JOB
Quote all of the data that follows exactly as written, skipping the images.

COLLECTED MATERIAL
------
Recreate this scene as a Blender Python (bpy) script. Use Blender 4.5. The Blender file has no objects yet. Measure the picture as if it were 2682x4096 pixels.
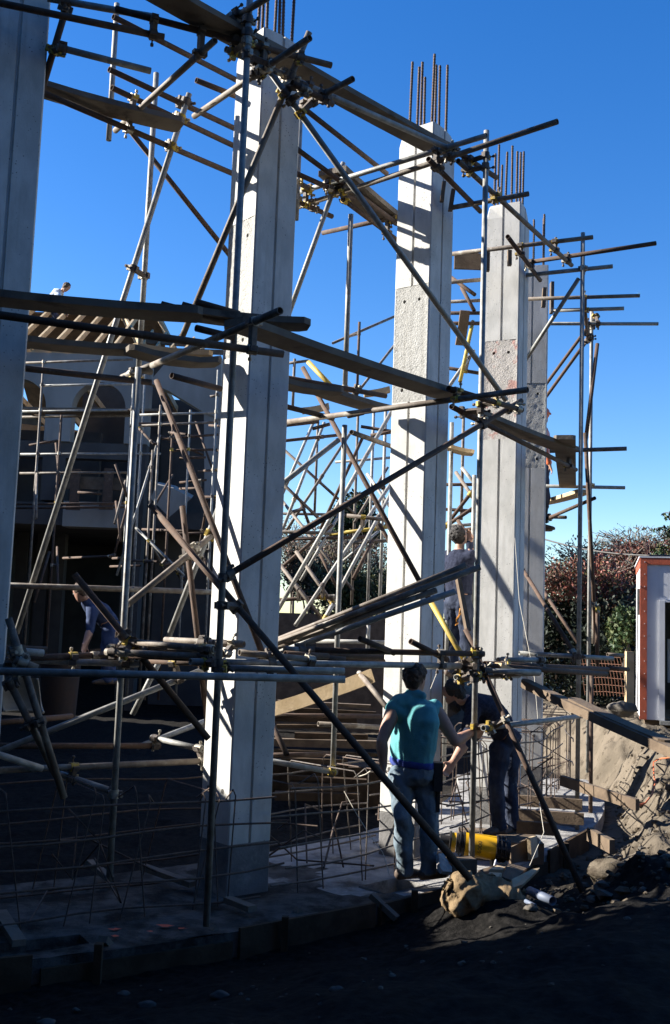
# Building site: a ring of concrete columns wrapped in tube scaffolding, low autumn sun from the left.
import bpy, bmesh, math, random
from mathutils import Vector, Matrix, noise
V = Vector
random.seed(7)
C = bpy.context.scene.collection
SC = bpy.context.scene
pi = math.pi

# ------------------------------------------------------------------ camera, sky, sun, exposure
cam_d = bpy.data.cameras.new('camera'); cam = bpy.data.objects.new('camera', cam_d); C.objects.link(cam)
cam_d.sensor_fit = 'VERTICAL'; cam_d.sensor_height = 36.0
cam_d.lens = 36.0 * 4191.15 / 4096.0
cam_d.clip_end = 3000
cam.matrix_world = Matrix([[0.99937, -0.035488, -0.0, 0.0], [-0.003858, -0.108647, -0.994073, 0.0], [0.035278, 0.993447, -0.108715, 2.05], [0.0, 0.0, 0.0, 1.0]])
SC.camera = cam
SUN_AZ, SUN_EL = 279.5, 26.8
w = bpy.data.worlds.new('World'); SC.world = w; w.use_nodes = True
nt = w.node_tree; bg = nt.nodes['Background']
sky = nt.nodes.new('ShaderNodeTexSky'); sky.sky_type = 'NISHITA'; sky.sun_disc = False
sky.sun_elevation = math.radians(SUN_EL); sky.sun_rotation = math.radians(SUN_AZ)
sky.altitude = 300; sky.air_density = 1.0; sky.dust_density = 0.25; sky.ozone_density = 2.5
hs = nt.nodes.new('ShaderNodeHueSaturation'); hs.inputs['Hue'].default_value = 0.512; hs.inputs['Saturation'].default_value = 1.37      # slide film blue
nt.links.new(sky.outputs[0], hs.inputs['Color']); nt.links.new(hs.outputs[0], bg.inputs[0]); bg.inputs[1].default_value = 0.077
sl = bpy.data.lights.new('sun', 'SUN'); sl.energy = 5.0; sl.angle = math.radians(0.5); sl.color = (1.0, 0.96, 0.89)
sun = bpy.data.objects.new('sun', sl); C.objects.link(sun)
saz, sel = math.radians(SUN_AZ), math.radians(SUN_EL)
sd = V((math.sin(saz) * math.cos(sel), math.cos(saz) * math.cos(sel), math.sin(sel)))
sun.rotation_euler = sd.to_track_quat('Z', 'Y').to_euler(); sun.location = (-20, 5, 20)
SC.view_settings.view_transform = 'Standard'; SC.view_settings.look = 'None'
SC.view_settings.exposure = 1.6; SC.view_settings.gamma = 1.0; SC.view_settings.use_curve_mapping = False
SC.render.engine = 'CYCLES'; SC.cycles.use_denoising = True; SC.cycles.max_bounces = 6

# ------------------------------------------------------------------ helpers
class MB:
    """collects verts and faces for one mesh object"""
    def __init__(s): s.v = []; s.f = []; s.m = []; s.mi = 0; s.smooth = []
    def add(s, verts, faces, smooth=False):
        n = len(s.v); s.v += [tuple(p) for p in verts]
        for f in faces: s.f.append(tuple(i + n for i in f)); s.m.append(s.mi); s.smooth.append(smooth)
        return s
    def box(s, c, x, y, z):
        """box from centre and three half-axis vectors"""
        c, x, y, z = V(c), V(x), V(y), V(z)
        vs = [c + x * i + y * j + z * k for i in (-1, 1) for j in (-1, 1) for k in (-1, 1)]
        return s.add(vs, [(0, 1, 3, 2), (4, 6, 7, 5), (0, 4, 5, 1), (2, 3, 7, 6), (0, 2, 6, 4), (1, 5, 7, 3)])
    def bx(s, x0, x1, y0, y1, z0, z1):
        return s.box(((x0 + x1) / 2, (y0 + y1) / 2, (z0 + z1) / 2), ((x1 - x0) / 2, 0, 0), (0, (y1 - y0) / 2, 0), (0, 0, (z1 - z0) / 2))
    def cyl(s, a, b, r, n=10, r2=None, cap=True):
        a, b = V(a), V(b); d = (b - a).normalized(); u = d.orthogonal().normalized(); w_ = d.cross(u); r2 = r if r2 is None else r2
        vs = []
        for p, q in ((a, r), (b, r2)):
            vs += [p + (u * math.cos(2 * pi * i / n) + w_ * math.sin(2 * pi * i / n)) * q for i in range(n)]
        s.add(vs, [(i, (i + 1) % n, n + (i + 1) % n, n + i) for i in range(n)], True)
        if cap: s.add(vs[:n], [tuple(range(n))[::-1]]); s.add(vs[n:], [tuple(range(n))])
        return s
    def tube(s, a, b, r=0.0242, n=14, wall=0.0045):
        """hollow scaffold tube with open ends"""
        a, b = V(a), V(b); L = (b - a).length; d = (b - a).normalized(); u = d.orthogonal().normalized(); w_ = d.cross(u)
        dep = min(0.3, L * 0.45)
        rings = [(a + d * dep, r - wall), (a, r - wall), (a, r), (b, r), (b, r - wall), (b - d * dep, r - wall)]
        vs = []
        for p, q in rings: vs += [p + (u * math.cos(2 * pi * i / n) + w_ * math.sin(2 * pi * i / n)) * q for i in range(n)]
        fs = []
        for k in range(5):
            fs += [(k * n + i, k * n + (i + 1) % n, k * n + n + (i + 1) % n, k * n + n + i) for i in range(n)]
        s.add(vs, fs, True)
        s.add([a + d * dep] , [])
        s.add(vs[:n], [tuple(range(n))]); s.add(vs[5 * n:], [tuple(range(n))[::-1]])
        return s
    def path(s, pts, r, n=6):
        """swept rod along points"""
        pts = [V(p) for p in pts]; rings = []
        for i, p in enumerate(pts):
            d = (pts[min(i + 1, len(pts) - 1)] - pts[max(i - 1, 0)]).normalized()
            u = d.cross(V((0.31, 0.17, 0.93))).normalized(); w_ = d.cross(u)
            rings.append([p + (u * math.cos(2 * pi * k / n) + w_ * math.sin(2 * pi * k / n)) * r for k in range(n)])
        vs = [q for g in rings for q in g]
        fs = [(i * n + k, i * n + (k + 1) % n, (i + 1) * n + (k + 1) % n, (i + 1) * n + k) for i in range(len(pts) - 1) for k in range(n)]
        s.add(vs, fs, True); s.add(rings[0], [tuple(range(n))[::-1]]); s.add(rings[-1], [tuple(range(n))])
        return s
    def sphere(s, c, r, nu=10, nv=6, sc=(1, 1, 1), wob=0, seed=0):
        vs = []; c = V(c)
        for j in range(nv + 1):
            t = pi * j / nv
            for i in range(nu):
                p = 2 * pi * i / nu; q = V((math.sin(t) * math.cos(p), math.sin(t) * math.sin(p), math.cos(t)))
                k = 1 + wob * noise.noise(q * 1.7 + V((seed * 3.1, seed, 0)))
                vs.append(c + V((q.x * sc[0], q.y * sc[1], q.z * sc[2])) * r * k)
        fs = [(j * nu + i, (j + 1) * nu + i, (j + 1) * nu + (i + 1) % nu, j * nu + (i + 1) % nu) for j in range(nv) for i in range(nu)]
        return s.add(vs, fs, True)
    def prism(s, pts, off):
        """polygon pts extruded by vector off"""
        n = len(pts); off = V(off); a = [V(p) for p in pts]; b = [p + off for p in a]
        return s.add(a + b, [tuple(range(n))[::-1], tuple(range(n, 2 * n))] + [(i, (i + 1) % n, n + (i + 1) % n, n + i) for i in range(n)])
    def mesh(s, name, mats):
        me = bpy.data.meshes.new(name); me.from_pydata(s.v, [], s.f)
        for m in (mats if isinstance(mats, (list, tuple)) else [mats]): me.materials.append(m)
        me.polygons.foreach_set('material_index', s.m); me.polygons.foreach_set('use_smooth', s.smooth)
        me.update(); return me
    def obj(s, name, mats, parent=None):
        return link(name, s.mesh(name, mats), parent)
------
SOLUTION TO THE PROBLEM
Recreate this scene as a Blender Python (bpy) script. Use Blender 4.5. The Blender file has no objects yet. Measure the picture as if it were 2682x4096 pixels.
# Building site: a ring of concrete columns wrapped in tube scaffolding, low autumn sun from the left.
import bpy, bmesh, math, random
from mathutils import Vector, Matrix, noise
V = Vector
random.seed(7)
C = bpy.context.scene.collection
SC = bpy.context.scene
pi = math.pi

# ------------------------------------------------------------------ camera, sky, sun, exposure
cam_d = bpy.data.cameras.new('camera'); cam = bpy.data.objects.new('camera', cam_d); C.objects.link(cam)
cam_d.sensor_fit = 'VERTICAL'; cam_d.sensor_height = 36.0
cam_d.lens = 36.0 * 4191.15 / 4096.0
cam_d.clip_end = 3000
cam.matrix_world = Matrix([[0.99937, -0.035488, -0.0, 0.0], [-0.003858, -0.108647, -0.994073, 0.0], [0.035278, 0.993447, -0.108715, 2.05], [0.0, 0.0, 0.0, 1.0]])
SC.camera = cam
SUN_AZ, SUN_EL = 279.5, 26.8
w = bpy.data.worlds.new('World'); SC.world = w; w.use_nodes = True
nt = w.node_tree; bg = nt.nodes['Background']
sky = nt.nodes.new('ShaderNodeTexSky'); sky.sky_type = 'NISHITA'; sky.sun_disc = False
sky.sun_elevation = math.radians(SUN_EL); sky.sun_rotation = math.radians(SUN_AZ)
sky.altitude = 300; sky.air_density = 1.0; sky.dust_density = 0.25; sky.ozone_density = 2.5
hs = nt.nodes.new('ShaderNodeHueSaturation'); hs.inputs['Hue'].default_value = 0.512; hs.inputs['Saturation'].default_value = 1.37      # slide film blue
nt.links.new(sky.outputs[0], hs.inputs['Color']); nt.links.new(hs.outputs[0], bg.inputs[0]); bg.inputs[1].default_value = 0.077
sl = bpy.data.lights.new('sun', 'SUN'); sl.energy = 5.0; sl.angle = math.radians(0.5); sl.color = (1.0, 0.96, 0.89)
sun = bpy.data.objects.new('sun', sl); C.objects.link(sun)
saz, sel = math.radians(SUN_AZ), math.radians(SUN_EL)
sd = V((math.sin(saz) * math.cos(sel), math.cos(saz) * math.cos(sel), math.sin(sel)))
sun.rotation_euler = sd.to_track_quat('Z', 'Y').to_euler(); sun.location = (-20, 5, 20)
SC.view_settings.view_transform = 'Standard'; SC.view_settings.look = 'None'
SC.view_settings.exposure = 1.6; SC.view_settings.gamma = 1.0; SC.view_settings.use_curve_mapping = False
SC.render.engine = 'CYCLES'; SC.cycles.use_denoising = True; SC.cycles.max_bounces = 6

# ------------------------------------------------------------------ helpers
class MB:
    """collects verts and faces for one mesh object"""
    def __init__(s): s.v = []; s.f = []; s.m = []; s.mi = 0; s.smooth = []
    def add(s, verts, faces, smooth=False):
        n = len(s.v); s.v += [tuple(p) for p in verts]
        for f in faces: s.f.append(tuple(i + n for i in f)); s.m.append(s.mi); s.smooth.append(smooth)
        return s
    def box(s, c, x, y, z):
        """box from centre and three half-axis vectors"""
        c, x, y, z = V(c), V(x), V(y), V(z)
        vs = [c + x * i + y * j + z * k for i in (-1, 1) for j in (-1, 1) for k in (-1, 1)]
        return s.add(vs, [(0, 1, 3, 2), (4, 6, 7, 5), (0, 4, 5, 1), (2, 3, 7, 6), (0, 2, 6, 4), (1, 5, 7, 3)])
    def bx(s, x0, x1, y0, y1, z0, z1):
        return s.box(((x0 + x1) / 2, (y0 + y1) / 2, (z0 + z1) / 2), ((x1 - x0) / 2, 0, 0), (0, (y1 - y0) / 2, 0), (0, 0, (z1 - z0) / 2))
    def cyl(s, a, b, r, n=10, r2=None, cap=True):
        a, b = V(a), V(b); d = (b - a).normalized(); u = d.orthogonal().normalized(); w_ = d.cross(u); r2 = r if r2 is None else r2
        vs = []
        for p, q in ((a, r), (b, r2)):
            vs += [p + (u * math.cos(2 * pi * i / n) + w_ * math.sin(2 * pi * i / n)) * q for i in range(n)]
        s.add(vs, [(i, (i + 1) % n, n + (i + 1) % n, n + i) for i in range(n)], True)
        if cap: s.add(vs[:n], [tuple(range(n))[::-1]]); s.add(vs[n:], [tuple(range(n))])
        return s
    def tube(s, a, b, r=0.0242, n=14, wall=0.0045):
        """hollow scaffold tube with open ends"""
        a, b = V(a), V(b); L = (b - a).length; d = (b - a).normalized(); u = d.orthogonal().normalized(); w_ = d.cross(u)
        dep = min(0.3, L * 0.45)
        rings = [(a + d * dep, r - wall), (a, r - wall), (a, r), (b, r), (b, r - wall), (b - d * dep, r - wall)]
        vs = []
        for p, q in rings: vs += [p + (u * math.cos(2 * pi * i / n) + w_ * math.sin(2 * pi * i / n)) * q for i in range(n)]
        fs = []
        for k in range(5):
            fs += [(k * n + i, k * n + (i + 1) % n, k * n + n + (i + 1) % n, k * n + n + i) for i in range(n)]
        s.add(vs, fs, True)
        s.add([a + d * dep] , [])
        s.add(vs[:n], [tuple(range(n))]); s.add(vs[5 * n:], [tuple(range(n))[::-1]])
        return s
    def path(s, pts, r, n=6):
        """swept rod along points"""
        pts = [V(p) for p in pts]; rings = []
        for i, p in enumerate(pts):
            d = (pts[min(i + 1, len(pts) - 1)] - pts[max(i - 1, 0)]).normalized()
            u = d.cross(V((0.31, 0.17, 0.93))).normalized(); w_ = d.cross(u)
            rings.append([p + (u * math.cos(2 * pi * k / n) + w_ * math.sin(2 * pi * k / n)) * r for k in range(n)])
        vs = [q for g in rings for q in g]
        fs = [(i * n + k, i * n + (k + 1) % n, (i + 1) * n + (k + 1) % n, (i + 1) * n + k) for i in range(len(pts) - 1) for k in range(n)]
        s.add(vs, fs, True); s.add(rings[0], [tuple(range(n))[::-1]]); s.add(rings[-1], [tuple(range(n))])
        return s
    def sphere(s, c, r, nu=10, nv=6, sc=(1, 1, 1), wob=0, seed=0):
        vs = []; c = V(c)
        for j in range(nv + 1):
            t = pi * j / nv
            for i in range(nu):
                p = 2 * pi * i / nu; q = V((math.sin(t) * math.cos(p), math.sin(t) * math.sin(p), math.cos(t)))
                k = 1 + wob * noise.noise(q * 1.7 + V((seed * 3.1, seed, 0)))
                vs.append(c + V((q.x * sc[0], q.y * sc[1], q.z * sc[2])) * r * k)
        fs = [(j * nu + i, (j + 1) * nu + i, (j + 1) * nu + (i + 1) % nu, j * nu + (i + 1) % nu) for j in range(nv) for i in range(nu)]
        return s.add(vs, fs, True)
    def prism(s, pts, off):
        """polygon pts extruded by vector off"""
        n = len(pts); off = V(off); a = [V(p) for p in pts]; b = [p + off for p in a]
        return s.add(a + b, [tuple(range(n))[::-1], tuple(range(n, 2 * n))] + [(i, (i + 1) % n, n + (i + 1) % n, n + i) for i in range(n)])
    def mesh(s, name, mats):
        me = bpy.data.meshes.new(name); me.from_pydata(s.v, [], s.f)
        for m in (mats if isinstance(mats, (list, tuple)) else [mats]): me.materials.append(m)
        me.polygons.foreach_set('material_index', s.m); me.polygons.foreach_set('use_smooth', s.smooth)
        me.update(); return me
    def obj(s, name, mats, parent=None):
        return link(name, s.mesh(name, mats), parent)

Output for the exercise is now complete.